At issue are so-called Lifetime and Lifestyle universal life insurance policies purchased by customers nationwide in the 1980s and ’90s. Plaintiffs-including Edwin “Jake” Garn, a former astronaut, U.S. senator and insurance executive-charge Conseco unfairly changed the way it calculated the cost of the insurance in 2003 and 2004, resulting in a sharp increase in monthly charges.

“Based on [company] commentary, it appears to me that a settlement could be close,” said Jukka Lipponen, an analyst who covers Conseco for New York-based Keefe Bruyette & Woods.

The policies at issue were sold by Massachusetts General Life Insurance Co. and Philadelphia Life Insurance Co. before Conseco purchased the companies.

Plaintiffs say the companies failed to adequately disclose a discount factor. That discount initially kept costs low, but premiums skyrocketed when Conseco imposed the change, said Jay Kennedy, an Indianapolis attorney representing the plaintiffs.

Conseco then demanded that policyholders either pay the higher premium or surrender their policies and sign a release waiving rights to future claims, he said.

This left some policyholders in a bind. They couldn’t afford the higher premiums, but they also had grown older and thus had a hard time finding new policies for reasonable prices, Kennedy said.

The complaint also said the change imposed allowed Conseco to add $360 million to its balance sheet.

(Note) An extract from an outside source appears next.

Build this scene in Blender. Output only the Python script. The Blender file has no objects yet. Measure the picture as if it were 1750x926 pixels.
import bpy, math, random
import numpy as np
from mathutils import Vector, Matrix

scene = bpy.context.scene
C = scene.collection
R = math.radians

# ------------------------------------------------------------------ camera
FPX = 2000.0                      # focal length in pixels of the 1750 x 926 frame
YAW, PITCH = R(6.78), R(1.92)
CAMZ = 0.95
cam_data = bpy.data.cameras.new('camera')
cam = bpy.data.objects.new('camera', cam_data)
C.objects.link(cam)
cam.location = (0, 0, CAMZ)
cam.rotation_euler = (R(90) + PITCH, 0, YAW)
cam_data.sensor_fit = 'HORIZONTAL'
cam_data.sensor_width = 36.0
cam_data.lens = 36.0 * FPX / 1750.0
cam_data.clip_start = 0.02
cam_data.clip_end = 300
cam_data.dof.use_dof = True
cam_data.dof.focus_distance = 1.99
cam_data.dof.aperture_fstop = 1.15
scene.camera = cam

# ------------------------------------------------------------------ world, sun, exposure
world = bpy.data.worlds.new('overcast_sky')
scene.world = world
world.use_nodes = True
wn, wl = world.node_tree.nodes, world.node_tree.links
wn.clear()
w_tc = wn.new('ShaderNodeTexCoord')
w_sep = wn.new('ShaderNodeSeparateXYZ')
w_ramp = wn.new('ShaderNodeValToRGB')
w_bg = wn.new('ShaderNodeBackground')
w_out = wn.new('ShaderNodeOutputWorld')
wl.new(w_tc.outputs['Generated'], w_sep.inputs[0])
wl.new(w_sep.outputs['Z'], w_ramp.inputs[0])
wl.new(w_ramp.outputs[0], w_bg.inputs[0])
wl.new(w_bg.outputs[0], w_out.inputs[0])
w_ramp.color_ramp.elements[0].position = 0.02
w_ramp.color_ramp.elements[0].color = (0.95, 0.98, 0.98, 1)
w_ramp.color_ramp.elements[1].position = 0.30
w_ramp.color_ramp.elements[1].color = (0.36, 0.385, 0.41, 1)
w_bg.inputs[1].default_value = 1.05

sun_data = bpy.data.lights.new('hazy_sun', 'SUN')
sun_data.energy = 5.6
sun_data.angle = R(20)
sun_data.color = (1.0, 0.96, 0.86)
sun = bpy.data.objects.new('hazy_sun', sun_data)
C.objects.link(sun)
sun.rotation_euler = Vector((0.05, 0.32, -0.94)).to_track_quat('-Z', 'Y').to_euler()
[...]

Conseco denies the allegations and promises a vigorous defense, the company said in its first-quarter filing with the Securities and Exchange Commission. Conseco spokesman Jim Rosensteele declined to elaborate but said the company no longer sells the policies.

About 86,500 policies were subject to the change. The class-action case involves 75,000 policies, of which 51,000 are still active, Kennedy said.

The policy totals amount to a small slice of the business of Conseco Insurance Group, an arm of the company that has more than 2 million active policies. Life insurance makes up about 40 percent of the total, Rosensteele said.

The class-action lawsuit doesn’t specify the amount of damages plaintiffs seek. But it does say they want a refund for the increased charges and they want Conseco to reinstate its old method for calculating the cost of coverage.

The case, filed in U.S. District Court, Central District of California, involves a consolidation of several lawsuits, including one filed in 2004, with Garn as lead plaintiff, in federal court’s Southern District of Indiana.

Kennedy said another lawsuit over the policies is pending in Hamilton County court, waiting for the outcome of the bigger class action.

A settlement could deliver a dose of good news to a company hit recently by disappointing earnings and the pending departure of another CEO, William Kirsch. Analysts say settlements generally wind up costing less than what a plaintiff originally sought.

They also quantify an uncertainty for investors trying to judge a company’s value.

“You give people more comfort in that they’re not going to be-at least in that issue-hit down the road,” said Mark Finkelstein, director of equity research for Chicago-based Cochran Caronia Waller Securities.

However, for now, the company is offering little insight into what a settlement might cost.

Earlier this month, Conseco reported first-quarter profit of $55.8 million, down 21 percent from the same quarter a year earlier. Those results included an after-tax expense of $9.6 million “related to certain litigation reserves,” according to a company press release.

Companies typically say little about litigation reserves because they don’t want to tip their hand on how much they might be willing to pay, said Mike Whitfield, who follows Conseco for Hahn Capital Management in San Francisco.

Lawyers involved with the classaction case have met a few times this year to discuss the settlement and agreed to keep talking after a May 11 conference, according to U.S. District Court filings.

If settlement talks fall through, a trial is set to begin Oct. 24.